Under the rewrite that's being planned by this government, their language is interesting. They say it has to be a “real risk”—not a perceived risk, but a real risk—“of significant harm”. If I were a corporate lawyer, I'd say I wouldn't tell anybody that their data has been breached. Significant risk means what? Nobody's going to come and kill you.

It seems that the government is setting a bar so high that the companies have an opt-out mechanism and are not going to report breaches even if it's credit card information or personal data information, something that the cyber hackers would love. Do you think we need to clarify at what point a company has to inform you that the cyber hackers have been visiting your data?

4:55 p.m.

Privacy Commissioner of Canada, Office of the Privacy Commissioner of Canada

Jennifer Stoddart

I think, honourable member, we have to revisit this question, and that's why I spoke to the Deputy Minister of Industry. I think that the draft legislation was drawn up maybe two or three years ago with what we knew then. I think we have to go back now and look at some of the laws, at how they function, what we know about adverse effect on consumers, and so on. The question has been raised of whether this is too high a bar, given the frequency of data breaches, and I think that question should not only be asked again, but studied and answered.

5 p.m.

NDP

Charlie Angus NDP Timmins—James Bay, ON

In terms of allowing the market to maintain itself here, we have an extremely high bar that has to be met, and a lot of stuff can slip under it with no enforcement mechanisms. From your comments I'm seeing that we are going to fall behind all the other western countries when it comes to having those enforcement mechanisms.

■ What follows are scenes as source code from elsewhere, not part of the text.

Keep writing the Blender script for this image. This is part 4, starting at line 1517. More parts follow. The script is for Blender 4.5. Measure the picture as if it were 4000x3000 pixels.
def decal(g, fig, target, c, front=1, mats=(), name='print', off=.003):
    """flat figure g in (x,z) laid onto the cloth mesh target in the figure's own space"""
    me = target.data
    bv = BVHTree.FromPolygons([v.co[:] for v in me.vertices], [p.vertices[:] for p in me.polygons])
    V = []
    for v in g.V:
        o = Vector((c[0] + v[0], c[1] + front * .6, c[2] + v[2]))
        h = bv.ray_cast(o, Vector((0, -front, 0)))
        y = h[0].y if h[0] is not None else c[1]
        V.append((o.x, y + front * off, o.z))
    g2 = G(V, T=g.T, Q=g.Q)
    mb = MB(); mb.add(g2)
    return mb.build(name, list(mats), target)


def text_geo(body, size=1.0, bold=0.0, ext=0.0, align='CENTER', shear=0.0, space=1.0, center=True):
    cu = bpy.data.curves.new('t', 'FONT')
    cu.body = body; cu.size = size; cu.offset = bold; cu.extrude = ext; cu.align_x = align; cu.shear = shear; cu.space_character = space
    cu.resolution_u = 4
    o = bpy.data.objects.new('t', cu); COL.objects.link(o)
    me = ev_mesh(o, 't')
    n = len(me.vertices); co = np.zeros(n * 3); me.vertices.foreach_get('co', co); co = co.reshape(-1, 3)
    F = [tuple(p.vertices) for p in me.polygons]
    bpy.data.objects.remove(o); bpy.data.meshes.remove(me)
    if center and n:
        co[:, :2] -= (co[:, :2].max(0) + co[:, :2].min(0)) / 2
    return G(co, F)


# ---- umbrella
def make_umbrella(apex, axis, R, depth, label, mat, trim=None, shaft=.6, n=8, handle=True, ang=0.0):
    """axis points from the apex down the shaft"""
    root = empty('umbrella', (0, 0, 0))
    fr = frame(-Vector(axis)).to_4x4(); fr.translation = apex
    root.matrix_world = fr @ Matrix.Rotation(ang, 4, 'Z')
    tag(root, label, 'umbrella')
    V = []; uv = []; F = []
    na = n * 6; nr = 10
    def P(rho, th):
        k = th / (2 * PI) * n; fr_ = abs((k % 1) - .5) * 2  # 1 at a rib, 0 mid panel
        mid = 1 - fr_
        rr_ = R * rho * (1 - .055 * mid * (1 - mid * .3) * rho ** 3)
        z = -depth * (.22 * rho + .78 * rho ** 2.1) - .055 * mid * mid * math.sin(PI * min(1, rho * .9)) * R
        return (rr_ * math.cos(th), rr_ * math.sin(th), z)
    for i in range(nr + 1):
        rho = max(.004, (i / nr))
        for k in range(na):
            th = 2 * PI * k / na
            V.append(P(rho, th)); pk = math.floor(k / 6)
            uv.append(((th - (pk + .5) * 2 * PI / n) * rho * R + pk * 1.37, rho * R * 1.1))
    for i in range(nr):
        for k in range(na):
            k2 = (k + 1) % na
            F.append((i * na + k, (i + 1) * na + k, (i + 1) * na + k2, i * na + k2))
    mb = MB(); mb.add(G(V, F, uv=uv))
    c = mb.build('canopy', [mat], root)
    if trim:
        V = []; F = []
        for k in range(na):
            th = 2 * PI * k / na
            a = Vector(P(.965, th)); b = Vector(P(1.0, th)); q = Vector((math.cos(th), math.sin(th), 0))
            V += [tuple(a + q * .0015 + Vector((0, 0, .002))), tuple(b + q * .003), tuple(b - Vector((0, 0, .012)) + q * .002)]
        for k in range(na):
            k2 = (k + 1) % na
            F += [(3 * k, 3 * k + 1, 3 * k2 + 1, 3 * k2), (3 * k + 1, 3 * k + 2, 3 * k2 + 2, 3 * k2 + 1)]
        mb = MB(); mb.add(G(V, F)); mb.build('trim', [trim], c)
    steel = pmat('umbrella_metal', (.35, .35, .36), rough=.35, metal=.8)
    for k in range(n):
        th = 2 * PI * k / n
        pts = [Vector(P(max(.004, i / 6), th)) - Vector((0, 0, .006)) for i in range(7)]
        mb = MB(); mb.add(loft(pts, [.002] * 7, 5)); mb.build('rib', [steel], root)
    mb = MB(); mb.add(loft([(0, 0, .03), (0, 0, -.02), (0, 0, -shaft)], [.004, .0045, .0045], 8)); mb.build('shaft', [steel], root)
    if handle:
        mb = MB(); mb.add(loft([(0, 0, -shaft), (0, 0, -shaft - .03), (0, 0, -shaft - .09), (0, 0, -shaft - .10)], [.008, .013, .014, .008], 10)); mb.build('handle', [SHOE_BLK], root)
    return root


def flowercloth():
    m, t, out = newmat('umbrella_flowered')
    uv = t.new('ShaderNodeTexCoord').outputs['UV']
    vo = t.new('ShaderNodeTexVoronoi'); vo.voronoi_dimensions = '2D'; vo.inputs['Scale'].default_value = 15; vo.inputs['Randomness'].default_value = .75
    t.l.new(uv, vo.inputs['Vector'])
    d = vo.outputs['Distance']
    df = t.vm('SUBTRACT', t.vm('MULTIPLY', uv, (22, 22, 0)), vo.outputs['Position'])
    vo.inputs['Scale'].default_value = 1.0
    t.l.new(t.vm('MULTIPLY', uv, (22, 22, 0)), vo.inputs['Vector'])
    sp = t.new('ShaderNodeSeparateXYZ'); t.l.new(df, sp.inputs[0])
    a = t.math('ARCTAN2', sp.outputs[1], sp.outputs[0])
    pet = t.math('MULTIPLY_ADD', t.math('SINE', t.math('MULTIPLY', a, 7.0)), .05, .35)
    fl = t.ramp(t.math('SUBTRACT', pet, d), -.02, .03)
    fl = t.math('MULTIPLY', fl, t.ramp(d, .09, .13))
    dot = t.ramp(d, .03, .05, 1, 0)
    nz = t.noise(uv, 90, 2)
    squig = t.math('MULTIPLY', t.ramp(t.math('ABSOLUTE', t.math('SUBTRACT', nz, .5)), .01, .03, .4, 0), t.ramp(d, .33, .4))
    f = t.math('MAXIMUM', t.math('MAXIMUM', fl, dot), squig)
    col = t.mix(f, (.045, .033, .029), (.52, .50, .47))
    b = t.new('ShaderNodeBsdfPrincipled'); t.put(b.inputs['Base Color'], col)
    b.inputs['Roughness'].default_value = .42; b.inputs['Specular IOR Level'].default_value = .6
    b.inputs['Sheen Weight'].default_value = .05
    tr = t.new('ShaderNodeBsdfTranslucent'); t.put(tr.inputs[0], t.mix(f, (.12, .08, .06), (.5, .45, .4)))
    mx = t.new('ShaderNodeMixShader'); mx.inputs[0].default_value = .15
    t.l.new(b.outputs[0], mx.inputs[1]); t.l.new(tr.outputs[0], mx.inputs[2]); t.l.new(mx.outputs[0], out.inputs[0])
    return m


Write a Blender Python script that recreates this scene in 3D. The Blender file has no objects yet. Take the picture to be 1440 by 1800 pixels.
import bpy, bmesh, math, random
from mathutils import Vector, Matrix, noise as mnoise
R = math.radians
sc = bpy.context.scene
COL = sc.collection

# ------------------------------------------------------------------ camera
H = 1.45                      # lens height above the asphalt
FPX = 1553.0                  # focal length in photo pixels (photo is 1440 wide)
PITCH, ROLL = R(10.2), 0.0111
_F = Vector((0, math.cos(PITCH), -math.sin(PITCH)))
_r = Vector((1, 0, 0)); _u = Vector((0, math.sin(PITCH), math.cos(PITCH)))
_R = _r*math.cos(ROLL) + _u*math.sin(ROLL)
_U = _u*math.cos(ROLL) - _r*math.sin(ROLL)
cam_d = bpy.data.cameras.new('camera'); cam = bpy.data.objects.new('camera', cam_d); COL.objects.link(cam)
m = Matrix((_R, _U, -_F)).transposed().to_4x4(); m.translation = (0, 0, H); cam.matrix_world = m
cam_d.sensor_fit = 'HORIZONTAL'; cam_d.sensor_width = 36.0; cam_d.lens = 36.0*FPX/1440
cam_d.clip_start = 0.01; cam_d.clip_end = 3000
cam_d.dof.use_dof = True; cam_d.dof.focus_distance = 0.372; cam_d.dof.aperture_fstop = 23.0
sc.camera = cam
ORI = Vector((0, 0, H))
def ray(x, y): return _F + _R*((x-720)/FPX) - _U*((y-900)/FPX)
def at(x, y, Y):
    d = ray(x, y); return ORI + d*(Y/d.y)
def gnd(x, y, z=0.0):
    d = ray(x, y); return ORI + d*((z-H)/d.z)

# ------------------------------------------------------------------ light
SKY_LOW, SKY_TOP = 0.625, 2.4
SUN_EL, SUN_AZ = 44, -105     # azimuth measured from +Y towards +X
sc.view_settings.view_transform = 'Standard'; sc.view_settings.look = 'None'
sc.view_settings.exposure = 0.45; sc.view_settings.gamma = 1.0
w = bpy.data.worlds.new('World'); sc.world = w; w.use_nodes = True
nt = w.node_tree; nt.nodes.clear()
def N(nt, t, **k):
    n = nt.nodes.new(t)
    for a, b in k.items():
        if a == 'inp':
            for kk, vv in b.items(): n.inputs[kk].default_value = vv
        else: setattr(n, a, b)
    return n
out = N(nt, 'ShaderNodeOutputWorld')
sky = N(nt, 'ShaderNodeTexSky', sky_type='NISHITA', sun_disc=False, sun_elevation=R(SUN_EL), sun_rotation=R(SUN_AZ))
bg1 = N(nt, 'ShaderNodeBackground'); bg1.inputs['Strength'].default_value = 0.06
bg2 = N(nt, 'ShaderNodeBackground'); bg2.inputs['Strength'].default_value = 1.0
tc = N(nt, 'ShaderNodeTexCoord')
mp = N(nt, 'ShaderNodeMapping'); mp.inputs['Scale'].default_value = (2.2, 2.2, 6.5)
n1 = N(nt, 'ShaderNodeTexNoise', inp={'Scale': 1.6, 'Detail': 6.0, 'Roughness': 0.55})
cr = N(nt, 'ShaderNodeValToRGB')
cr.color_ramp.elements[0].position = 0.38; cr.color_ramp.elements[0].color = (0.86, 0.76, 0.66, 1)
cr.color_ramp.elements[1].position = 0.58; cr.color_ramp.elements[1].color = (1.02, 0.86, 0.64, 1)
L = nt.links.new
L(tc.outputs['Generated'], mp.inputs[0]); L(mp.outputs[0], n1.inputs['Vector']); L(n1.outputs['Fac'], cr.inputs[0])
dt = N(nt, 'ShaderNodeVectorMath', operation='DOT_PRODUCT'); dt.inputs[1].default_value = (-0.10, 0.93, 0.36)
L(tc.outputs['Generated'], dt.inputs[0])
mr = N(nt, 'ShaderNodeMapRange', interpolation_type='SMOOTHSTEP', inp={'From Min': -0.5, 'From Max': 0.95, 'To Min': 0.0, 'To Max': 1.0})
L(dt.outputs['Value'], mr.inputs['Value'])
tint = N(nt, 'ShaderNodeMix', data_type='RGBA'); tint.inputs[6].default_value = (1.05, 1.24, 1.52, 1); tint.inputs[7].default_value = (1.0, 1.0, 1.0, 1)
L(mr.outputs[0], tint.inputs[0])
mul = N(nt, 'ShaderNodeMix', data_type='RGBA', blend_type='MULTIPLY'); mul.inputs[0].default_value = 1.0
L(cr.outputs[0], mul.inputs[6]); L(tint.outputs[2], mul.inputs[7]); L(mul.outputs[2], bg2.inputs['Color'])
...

I don't know if the comparison is correct, but in the copyright wars we heard all about Canada being a Pirate Bay because we didn't have enforcement mechanisms. I think some of the language was a little over the top, but if data breaches occur in the market we have, people don't have to worry about it because nobody's coming after them, and if they do come after you, if you're beyond shame, what are they going to do?

Perhaps certain companies would prefer to set up and do business here in Canada. They'll say they're under Canadian law and they shouldn't be bothered. They'll set up here because they'd get hammered in England, hammered in the EU, and hammered in the United States.

Because we have always been the world leader, should we not establish a similar standard that matches where the other main western countries are?